Wildernesses are never the Final Goal – God may make good use of our wilderness experiences, but the wilderness is never His ultimate intention for us. The Promised Land is the goal; here we find our greatest fulfillment and ultimate destiny. Israel was not delivered from Egypt simply so they could march around the wilderness forever. The Scriptures tell us, “Then He brought us out from there, that He might bring us in, to give us the land of which He swore to our fathers” (Deuteronomy 6:23). To be sure there was a great delay in attaining Canaan due to Israel’s unbelief, but the eventual outcome had not changed – a place where Israel could exchange the scarcity of wilderness living for the abundance of their promised homeland.
Our Wildernesses
While still a young man I became fascinated with God’s purpose for Israel in the wilderness. I began to recognize various situations in my life as wildernesses or promised lands. Throughout my years I have at times been in situations of great need, times when I practically needed a miracle a day just to keep going. This sometimes involved finances, but it could also involve ministry situations, emotional needs, or simply some great desire that I was believing God for, and waiting for the fulfillment of His promise.

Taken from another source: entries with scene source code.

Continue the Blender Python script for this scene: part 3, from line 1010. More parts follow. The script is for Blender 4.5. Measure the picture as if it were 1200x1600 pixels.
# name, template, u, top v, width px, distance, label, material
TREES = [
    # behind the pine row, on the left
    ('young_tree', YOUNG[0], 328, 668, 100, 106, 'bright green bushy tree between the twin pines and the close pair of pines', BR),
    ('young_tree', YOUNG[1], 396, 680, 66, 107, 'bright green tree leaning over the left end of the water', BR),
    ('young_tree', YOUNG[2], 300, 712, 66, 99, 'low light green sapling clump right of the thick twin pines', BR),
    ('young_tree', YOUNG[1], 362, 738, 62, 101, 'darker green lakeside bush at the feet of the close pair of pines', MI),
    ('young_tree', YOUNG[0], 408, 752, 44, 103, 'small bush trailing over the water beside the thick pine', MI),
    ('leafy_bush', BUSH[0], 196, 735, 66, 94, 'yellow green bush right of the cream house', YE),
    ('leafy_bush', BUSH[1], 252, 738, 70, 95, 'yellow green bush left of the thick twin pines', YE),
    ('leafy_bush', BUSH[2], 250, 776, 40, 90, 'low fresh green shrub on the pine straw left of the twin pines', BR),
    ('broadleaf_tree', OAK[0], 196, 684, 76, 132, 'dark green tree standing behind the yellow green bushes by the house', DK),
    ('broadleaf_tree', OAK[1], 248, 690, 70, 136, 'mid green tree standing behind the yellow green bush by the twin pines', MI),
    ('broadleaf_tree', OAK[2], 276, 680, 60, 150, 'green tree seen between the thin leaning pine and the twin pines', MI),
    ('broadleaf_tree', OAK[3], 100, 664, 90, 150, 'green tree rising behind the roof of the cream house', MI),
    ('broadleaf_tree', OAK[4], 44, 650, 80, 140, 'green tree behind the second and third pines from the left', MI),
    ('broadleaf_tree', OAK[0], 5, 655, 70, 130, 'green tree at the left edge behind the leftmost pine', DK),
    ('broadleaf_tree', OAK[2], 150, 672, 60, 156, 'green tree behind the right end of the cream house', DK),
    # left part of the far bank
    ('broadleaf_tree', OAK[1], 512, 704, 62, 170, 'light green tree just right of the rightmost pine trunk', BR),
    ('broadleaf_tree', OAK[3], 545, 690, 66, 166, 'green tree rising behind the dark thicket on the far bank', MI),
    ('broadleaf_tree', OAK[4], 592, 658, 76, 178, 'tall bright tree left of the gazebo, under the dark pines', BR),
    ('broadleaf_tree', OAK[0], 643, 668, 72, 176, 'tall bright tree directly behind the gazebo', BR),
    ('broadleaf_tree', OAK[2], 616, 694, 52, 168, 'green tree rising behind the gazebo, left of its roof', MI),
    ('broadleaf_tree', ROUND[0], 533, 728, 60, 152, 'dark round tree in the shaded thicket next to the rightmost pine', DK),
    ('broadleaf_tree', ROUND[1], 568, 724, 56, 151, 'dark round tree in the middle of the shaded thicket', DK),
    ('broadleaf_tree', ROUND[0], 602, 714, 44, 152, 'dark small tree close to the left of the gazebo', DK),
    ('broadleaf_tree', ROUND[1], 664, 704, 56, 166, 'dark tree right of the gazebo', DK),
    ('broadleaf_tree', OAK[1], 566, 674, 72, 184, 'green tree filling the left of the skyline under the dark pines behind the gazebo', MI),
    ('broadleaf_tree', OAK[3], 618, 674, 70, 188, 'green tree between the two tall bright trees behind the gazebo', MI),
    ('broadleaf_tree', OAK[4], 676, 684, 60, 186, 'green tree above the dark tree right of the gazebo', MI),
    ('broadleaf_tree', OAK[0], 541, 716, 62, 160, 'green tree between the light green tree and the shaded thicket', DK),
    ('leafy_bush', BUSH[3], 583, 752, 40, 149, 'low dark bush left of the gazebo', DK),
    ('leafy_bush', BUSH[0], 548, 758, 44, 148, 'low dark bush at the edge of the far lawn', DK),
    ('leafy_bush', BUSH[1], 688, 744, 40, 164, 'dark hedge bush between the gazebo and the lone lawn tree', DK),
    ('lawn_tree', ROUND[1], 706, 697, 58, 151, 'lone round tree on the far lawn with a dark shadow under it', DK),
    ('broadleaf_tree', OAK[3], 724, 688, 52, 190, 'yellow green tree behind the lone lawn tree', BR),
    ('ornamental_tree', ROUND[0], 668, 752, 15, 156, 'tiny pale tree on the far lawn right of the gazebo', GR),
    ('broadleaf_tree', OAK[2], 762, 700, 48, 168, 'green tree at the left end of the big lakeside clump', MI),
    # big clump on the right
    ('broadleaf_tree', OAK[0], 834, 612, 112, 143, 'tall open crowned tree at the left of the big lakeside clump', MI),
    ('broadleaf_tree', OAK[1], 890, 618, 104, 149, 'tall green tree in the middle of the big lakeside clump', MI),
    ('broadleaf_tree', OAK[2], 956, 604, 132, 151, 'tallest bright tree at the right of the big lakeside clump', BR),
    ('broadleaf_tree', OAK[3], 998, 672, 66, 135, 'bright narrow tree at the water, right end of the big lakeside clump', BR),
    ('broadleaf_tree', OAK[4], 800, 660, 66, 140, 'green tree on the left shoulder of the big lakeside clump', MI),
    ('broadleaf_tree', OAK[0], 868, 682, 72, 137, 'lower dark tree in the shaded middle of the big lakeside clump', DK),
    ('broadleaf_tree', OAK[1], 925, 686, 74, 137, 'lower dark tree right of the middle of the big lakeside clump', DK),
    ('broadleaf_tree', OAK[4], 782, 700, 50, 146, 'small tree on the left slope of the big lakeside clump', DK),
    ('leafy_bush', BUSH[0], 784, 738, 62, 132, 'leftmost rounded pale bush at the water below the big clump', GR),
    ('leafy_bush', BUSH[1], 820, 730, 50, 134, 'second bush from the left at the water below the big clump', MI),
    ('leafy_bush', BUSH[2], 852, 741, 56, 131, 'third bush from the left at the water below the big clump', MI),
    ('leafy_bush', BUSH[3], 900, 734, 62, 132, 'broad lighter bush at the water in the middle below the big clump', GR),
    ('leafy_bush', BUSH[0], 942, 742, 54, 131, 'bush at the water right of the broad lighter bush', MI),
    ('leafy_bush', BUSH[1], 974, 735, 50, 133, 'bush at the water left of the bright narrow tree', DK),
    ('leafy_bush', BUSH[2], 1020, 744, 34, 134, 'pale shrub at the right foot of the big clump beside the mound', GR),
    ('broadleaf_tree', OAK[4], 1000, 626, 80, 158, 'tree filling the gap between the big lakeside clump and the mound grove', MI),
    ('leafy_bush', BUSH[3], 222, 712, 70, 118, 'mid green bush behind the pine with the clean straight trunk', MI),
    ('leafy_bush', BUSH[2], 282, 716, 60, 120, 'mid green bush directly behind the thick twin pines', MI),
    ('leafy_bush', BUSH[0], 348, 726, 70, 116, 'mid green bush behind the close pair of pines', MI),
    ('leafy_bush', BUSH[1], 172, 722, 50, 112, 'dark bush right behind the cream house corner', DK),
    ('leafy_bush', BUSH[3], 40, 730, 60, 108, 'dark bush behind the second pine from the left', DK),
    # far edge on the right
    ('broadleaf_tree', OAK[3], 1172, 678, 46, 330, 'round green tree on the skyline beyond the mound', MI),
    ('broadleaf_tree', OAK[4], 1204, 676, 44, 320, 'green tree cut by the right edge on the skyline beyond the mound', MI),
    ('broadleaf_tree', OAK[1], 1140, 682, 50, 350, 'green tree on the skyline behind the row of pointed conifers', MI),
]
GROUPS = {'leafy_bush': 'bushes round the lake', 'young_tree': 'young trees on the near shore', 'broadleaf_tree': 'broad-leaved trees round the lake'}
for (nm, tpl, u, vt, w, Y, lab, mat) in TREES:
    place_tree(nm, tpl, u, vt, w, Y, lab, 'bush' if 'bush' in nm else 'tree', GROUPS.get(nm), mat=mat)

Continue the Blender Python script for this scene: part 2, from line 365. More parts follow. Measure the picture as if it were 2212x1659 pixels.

Again and again I have watched in amazement and wonder as God has turned such wildernesses into promised lands. While Israel was told the exact amount of time their wilderness would last, in most of our cases we have no idea. As we wait and pray and wait and pray and trust and pray some more, we recognize that a sovereign God is in absolute control of our lives, and we bow to His perfect will. The outcome is not in doubt, but the timing is in His hands. While in this time of waiting our faithful God makes sure we have all that we need (emotionally, spiritually, and physically). We may not have much in excess, we may need to wear the same clothes that do not wear out and live on some form of manna that does not measure up to a rib eye steak, but we have enough.
Our Heavenly Joshua
Israel needed a leader to get them into the Promised Land! There was no way they could get in by accident or even the keenest human planning. What was required was a man of God’s own choosing. Moses seemed the natural choice but, as the representative of God’s law, he was not the man. No amount of legalistic striving and human willpower can get you into God’s promised lands.
It surely was no accident that the man God chose to lead Israel into their inheritance was named Joshua, the Hebrew equivalent of Jesus. Moses’ faithful and able assistant was a man who loved to linger in the tabernacle of meeting, soaking in the glory of God, long after Moses had received his instructions and left to carry them out. When Moses passed off the scene, God spoke to Joshua, “Moses My servant is dead. Now therefore, arise, go over this Jordan.” The time had come.
In our own lives, we too, need a Leader to get us into the inheritance our Father has prepared for us. That leader is our Heavenly Joshua, the Lord Jesus Christ. He is our Good Shepherd, He is the Consuming Fire who goes before us, destroying enemies, removing obstacles, and leveling mountains to make the way for our entrance into our own personal Canaans.
The victory always comes through faith. Just as Israel simply needed to believe God and step out into the Jordan by faith, we too are called to trust our divine Shepherd to lead us from grace to grace and victory to victory. Recognizing our inability and His absolute ability is the key to entering in. With patience that allows God the time to accomplish His purposes in us as we wait, and faith that declares the outcome is certain, we look to our great Leader to do what He does so well – make a way where there seems to be no way.
Don’t Forget
Once we get in, we can by no means forget the One who brought us there. As we look around at the huge clusters of grapes, the rich soil, and the bountiful crops, we can be tempted to become so enamored with the blessings we lose sight of the Blesser. For this reason God warns Israel:
For the Lord your God is bringing you into a good land, a land of brooks of water, of fountains and springs, that flow out of valleys and hills… a land in which you will eat bread without scarcity, in which you will lack nothing; a land whose stones are iron and out of whose hills you can dig copper… Beware that you do not forget the Lord your God by not keeping His commandments, His judgments, and His statutes which I command you today… and you forget the Lord your God who brought you out of the land of Egypt, from the house of bondage… (Deuteronomy 8:7,9, 11, 14)
Our Heavenly Father is far more generous than most of His children realize. He gives wisdom liberally to all who ask (James 1:5), blesses us with every spiritual blessing in Christ (Ephesians 1:3), freely gives us all things (Romans 8:32), gives good things to those who ask Him (Matthew 7:11), and does exceedingly abundantly above all we can ask or think (Ephesians 3:20). But He generally finds it necessary to take us through times of need and deep dependence before He opens wide His hand of blessing. Having been shaped and forged in the harsh wilderness, we are now prepared for the plenty of the Promised Land. For this reason most believers must learn, as Paul did, “to be full and to be hungry, both to abound and to suffer need.”
Our Father delights as we enter into those blessings for which we have prayed and yearned. He does not begrudge us any “good thing.” He does make one request of us as we rejoice in His goodness – do not forget the One who brought you here, nor the way He so faithfully preserved you during those difficult wilderness days.
God is good – all the time. In the wilderness and in the Promised Land.